Apple conducted 756 supplier audits across 30 countries last year ©Apple Inc.
Apple conducted 756 supplier audits across 30 countries last year ©Apple Inc.

Apple drops 10 smelters from supply chain

9 March 2018

Apple removed 10 smelters and refiners from its supply chain in 2017 because they failed to comply with audits.

In its 2017 Conflict Minerals Report, an annual regulatory report, the tech giant said it had told its supply chain to drop the smelters as they had not completed or were not willing to participate in third party audits. Another six were removed by suppliers on their own initiative.

The filing also said Apple achieved 100% participation for known smelters and refiners processing high-risk minerals including tin, tungsten, tantalum and gold, commonly referred to 3TG metals. As of the end of 2017 the firm had identified 250 such smelters in its supply chain. This is the third consecutive year Apple has achieved 100% compliance on third party audits.

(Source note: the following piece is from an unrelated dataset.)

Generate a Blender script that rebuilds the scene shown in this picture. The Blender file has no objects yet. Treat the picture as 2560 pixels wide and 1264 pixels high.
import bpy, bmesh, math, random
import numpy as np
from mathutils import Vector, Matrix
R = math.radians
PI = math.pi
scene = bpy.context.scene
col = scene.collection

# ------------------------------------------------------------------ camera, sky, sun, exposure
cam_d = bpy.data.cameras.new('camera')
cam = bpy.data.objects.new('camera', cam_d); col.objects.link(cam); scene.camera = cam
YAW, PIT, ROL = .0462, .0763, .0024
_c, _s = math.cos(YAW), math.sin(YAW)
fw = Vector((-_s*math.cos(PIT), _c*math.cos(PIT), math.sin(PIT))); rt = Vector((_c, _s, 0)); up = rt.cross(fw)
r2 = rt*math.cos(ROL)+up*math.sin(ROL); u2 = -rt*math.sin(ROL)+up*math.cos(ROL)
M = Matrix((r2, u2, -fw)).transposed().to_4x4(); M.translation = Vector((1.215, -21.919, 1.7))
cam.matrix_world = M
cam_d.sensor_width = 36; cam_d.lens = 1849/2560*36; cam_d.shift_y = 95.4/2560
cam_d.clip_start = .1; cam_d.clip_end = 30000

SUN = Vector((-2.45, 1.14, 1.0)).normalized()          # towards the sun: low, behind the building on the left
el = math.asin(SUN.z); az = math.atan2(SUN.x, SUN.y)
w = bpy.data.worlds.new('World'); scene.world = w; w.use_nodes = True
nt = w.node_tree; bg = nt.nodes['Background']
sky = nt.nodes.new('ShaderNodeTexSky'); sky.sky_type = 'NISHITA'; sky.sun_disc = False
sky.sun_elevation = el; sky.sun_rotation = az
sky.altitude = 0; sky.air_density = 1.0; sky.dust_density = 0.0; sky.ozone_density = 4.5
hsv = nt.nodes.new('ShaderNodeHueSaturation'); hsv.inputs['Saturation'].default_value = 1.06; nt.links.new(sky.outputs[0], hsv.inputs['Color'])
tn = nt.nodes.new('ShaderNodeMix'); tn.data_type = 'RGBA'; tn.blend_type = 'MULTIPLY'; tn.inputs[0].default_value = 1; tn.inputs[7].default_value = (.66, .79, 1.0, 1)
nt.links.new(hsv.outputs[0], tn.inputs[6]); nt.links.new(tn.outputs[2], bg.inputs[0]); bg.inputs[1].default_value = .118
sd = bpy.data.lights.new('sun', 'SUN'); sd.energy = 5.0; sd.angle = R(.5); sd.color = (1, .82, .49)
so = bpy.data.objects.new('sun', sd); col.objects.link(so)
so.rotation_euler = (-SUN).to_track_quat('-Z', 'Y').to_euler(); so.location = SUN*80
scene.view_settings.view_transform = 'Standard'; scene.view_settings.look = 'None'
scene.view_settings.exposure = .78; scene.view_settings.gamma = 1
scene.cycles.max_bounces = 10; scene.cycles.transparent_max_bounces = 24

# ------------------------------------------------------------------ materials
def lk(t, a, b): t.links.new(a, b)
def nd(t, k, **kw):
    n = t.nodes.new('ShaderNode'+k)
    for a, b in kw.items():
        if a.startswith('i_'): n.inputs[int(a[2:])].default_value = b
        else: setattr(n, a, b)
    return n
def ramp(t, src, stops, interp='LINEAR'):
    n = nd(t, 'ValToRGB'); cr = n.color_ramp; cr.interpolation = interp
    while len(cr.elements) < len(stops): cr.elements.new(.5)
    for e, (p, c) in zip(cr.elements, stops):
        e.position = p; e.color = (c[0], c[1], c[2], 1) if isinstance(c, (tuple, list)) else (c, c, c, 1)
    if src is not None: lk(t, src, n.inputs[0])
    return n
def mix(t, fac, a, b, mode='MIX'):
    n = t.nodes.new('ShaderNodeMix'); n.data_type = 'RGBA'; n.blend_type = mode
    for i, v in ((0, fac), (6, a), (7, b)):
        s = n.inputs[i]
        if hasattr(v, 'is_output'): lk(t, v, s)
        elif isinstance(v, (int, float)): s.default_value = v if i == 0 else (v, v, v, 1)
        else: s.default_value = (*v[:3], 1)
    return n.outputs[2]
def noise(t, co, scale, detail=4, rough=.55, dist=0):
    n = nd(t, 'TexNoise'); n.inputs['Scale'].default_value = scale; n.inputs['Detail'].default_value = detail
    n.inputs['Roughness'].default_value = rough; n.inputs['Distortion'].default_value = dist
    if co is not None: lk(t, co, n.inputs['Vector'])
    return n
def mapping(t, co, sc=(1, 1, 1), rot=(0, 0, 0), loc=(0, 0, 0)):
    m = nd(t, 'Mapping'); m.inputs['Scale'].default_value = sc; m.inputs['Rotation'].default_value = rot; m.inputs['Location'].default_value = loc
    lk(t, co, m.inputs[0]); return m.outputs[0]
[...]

These figures were released as part of Apple’s filing under the US Securities Exchange Act 1934.

Separately, the Cupertino firm has also released its latest supplier responsibility report. Its twelfth such annual report said Apple was still one of the few companies to maps its mineral supply chain past the smelters all the way to the source.

Across its entire supply chain Apple said it had conducted 756 supplier audits in 30 countries, representing 95% of the the firm’s spend.

The report said Apple had trained more than 3m people employed in its supply chain last year on their rights as workers, and returned $1.9m in recruitment fees to supplier employees found to be in bonded labour. Apple has a zero-fee policy for all suppliers, it said.

However the report also saw a doubling of core labour and human rights violations, with 44 identified this year compared to 22 last year. Of these the majority, 33, were working hours falsification violations. Apple mandates that suppliers must only work 60 hours a week, bans forced overtime and mandates one day off every seven days.

There were also three bonded labour violations, two underage labour violations and one incident where an Apple assessment team’s access to a site was restricted.

Environmentally, the report said Apple had increased the amount of recycling through its supply chain. Last year all of the iPhone final assembly facilities were were sending zero waste to landfill, it said, and the company outlined a new scheme that reuses protective film used in the manufacturing process to make trays to transport iPhones.

Last year in its environmental responsibility report Apple outline ambitions to build its iPhone out of completely recycled materials in a “closed-loop supply chain”, however this latest supplier responsibility report did not provide any updates.